The spectre of headline inflation has driven evolution particularly at the short end of the curve, though there is a market for long-dated inflation hedging. However, the emphasis now is on a return to simplicity. End users are displaying a marked aversion to complex derivatives products – both in inflation and elsewhere, says Willcox. And while vanilla products are likely to become more liquid at the expense of more complex structures – where banks have typically generated their fees – the margins and risk premiums associated with those vanilla structures are also likely to increase.

Part of the pressure on inflation markets is coincidental. Many of the big players in the market have been dogged by problems that have nothing to do with the inflation markets themselves – one example being Lehman.

The current crisis will cause institutions of all types to examine their own processes and risks, and banks will clearly be at the forefront of this. But the whole industry – clients, banks and regulators – must also look at their own role in bringing about the current market problems. There has been an underlying assumption in market initiatives that best execution simply involved obtaining the lowest price – and that the lowest price was necessarily the best price. Recent events suggest the lowest prices in the market may not have been the most accurate reflection of the price of risk, but may have underpriced it, says Willcox.

In the meantime, derivatives of all types face the challenge of escalating mistrust in the financial universe between financial institutions, and the fear of counterparty exposure. The credit crunch has left banks probably more fearful of taking on counterparty exposure than of inflation. “Counterparty selection is all-important now,” said Harry Harrison, head of US dollar fixed income trading and European linear trading at Barclays Capital.

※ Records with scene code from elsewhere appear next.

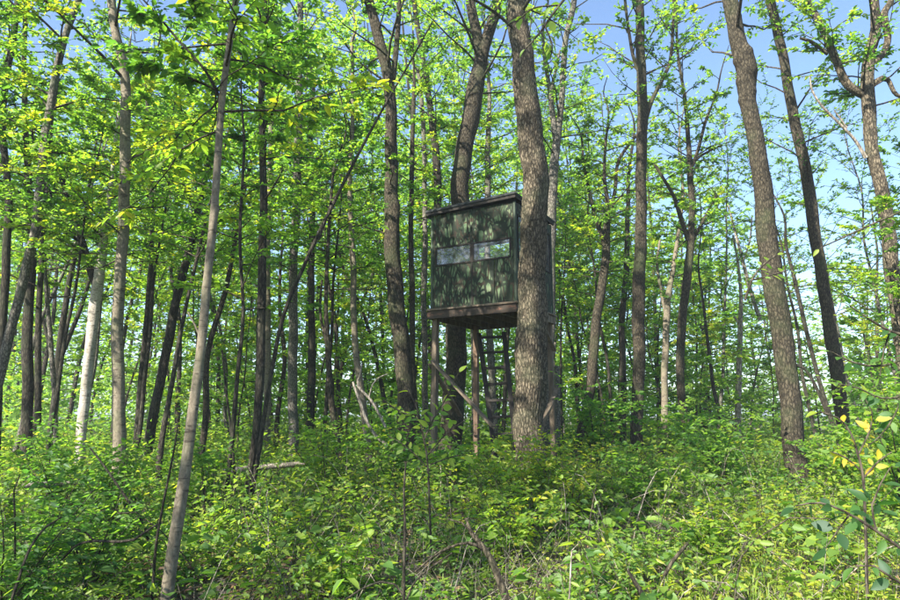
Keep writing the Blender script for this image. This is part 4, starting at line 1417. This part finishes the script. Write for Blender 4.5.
shrub('leafy_shrub', 'tall leafy shrub in the gap between the blind and the straight dark trunk', 594, 12.5, 1.9, 1.0, 10, .10, .48)
shrub('leafy_shrub', 'feathery green shrub left of the stout burred trunk', 715, 10.5, 1.25, 1.1, 10, .09, .47)
shrub('leafy_shrub', 'shrub crowding the foot of the leaning trunk at the right', 838, 9.5, 1.25, .9, 9, .085, .60)
shrub('leafy_shrub', 'tall leafy shrub at the right edge under the gnarled trunk', 890, 7.6, 1.8, .8, 11, .085, .52)
shrub('leafy_shrub', 'small sunlit shrub in the grassy right foreground', 700, 6.6, .6, .5, 6, .06, .70)
shrub('leafy_shrub', 'shrub hugging the foot of the crooked trunk', 678, 13.0, 1.4, 1.0, 9, .10, .5)


# ------------------------------------------------------------------ fallen wood
def wood_piece(name, label, cat, runs, bark, group=None, segs=9, subname='branchlet'):
    """runs: lists of (u, v, width px, depth); the first is the thing's own stem, the rest are parts."""
    w0 = None
    root = None
    for i, run in enumerate(runs):
        w = np.array([(*P(u, v, d), px2m(wd, P(u, v, d)) / 2) for (u, v, wd, d) in run])
        s = catmull(w, 0.06)
        if root is None:
            org = s[0, :3].copy()
            org[2] = float(gz(org[0], org[1]))
            root = empty(name, org, label, cat, group)
        g = Geo()
        tube(g, s[:, :3], np.maximum(s[:, 3], .0015), segs, 0, .08, 0, i)
        # close both ends
        for e in (0, -1):
            c = s[e, :3]
            ring = np.concatenate(g.v)[:segs] if e == 0 else np.concatenate(g.v)[(len(s) - 1) * segs:len(s) * segs]
            for k in range(0, segs - 1, 2):
                g.add([c, ring[k], ring[(k + 1) % segs], ring[(k + 2) % segs]], [(0, 1, 2, 3)])
        part('stem' if i == 0 else subname, g.mesh('stem', [BARK[bark]], origin=org), root)
    return root


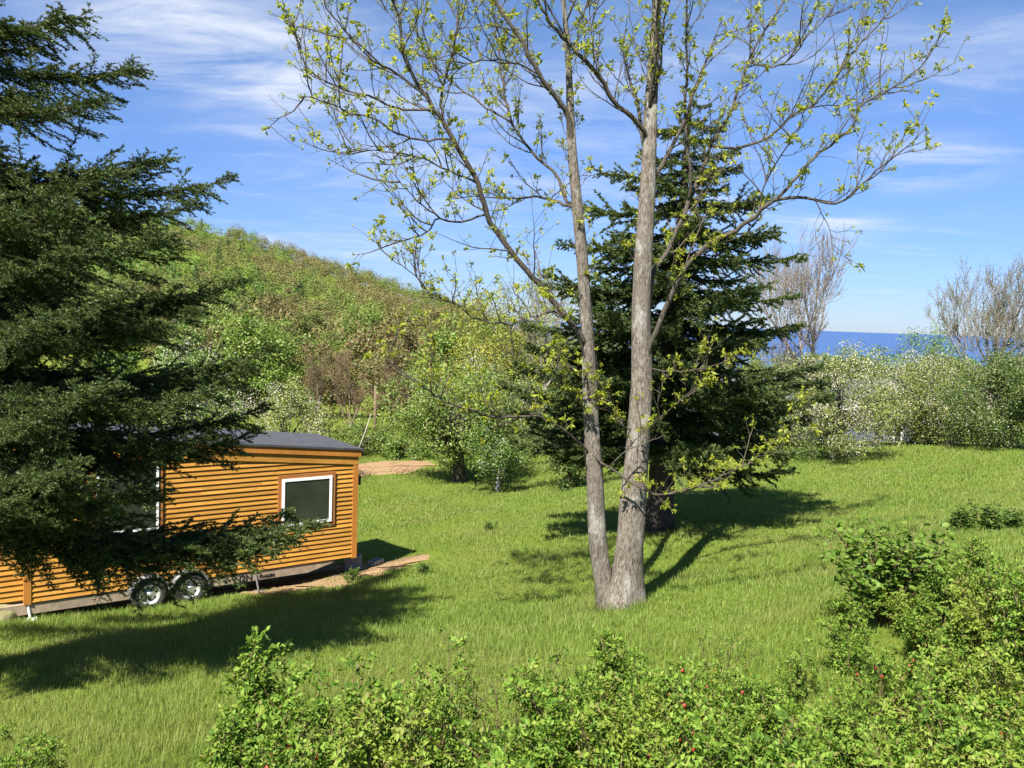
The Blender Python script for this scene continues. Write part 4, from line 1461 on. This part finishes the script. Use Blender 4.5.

Finding and implementing a solution to this problem is likely to dominate the agenda for inflation derivatives professionals in 2009 and beyond. The two most likely solutions are the creation of a central clearing house for OTC trades, or a move to greater use of exchange-traded inflation derivatives.

Exchange trading is a simple solution, but may not provide the flexibility for the breadth of views that corporates have on inflation. “Corporates have different inflation profiles so standardised contracts are not that useful to everyone,” said Domenico Azzollini, head of interest rate, credit exotic trading and non-linear trading in Europe at Barclays Capital.

A clearing house for OTC derivatives might be a better solution, in that it allows banks to offer highly bespoke products to their clients depending on their specific views, while eliminating the counterparty risk implied by entering into such a contract with one bank.

Willcox believes such a solution may overstate the problem with regard to inflation derivatives, which do not have the same level of complexity and legal uncertainty as credit derivatives – with which this solution is more often associated.

But Heiner Seidel, a spokesperson at Eurex, said it aims to be clearing OTC products of all types – not just credit derivatives but inflation and equity products too – and hopes to be seeing growth in volumes by early 2009.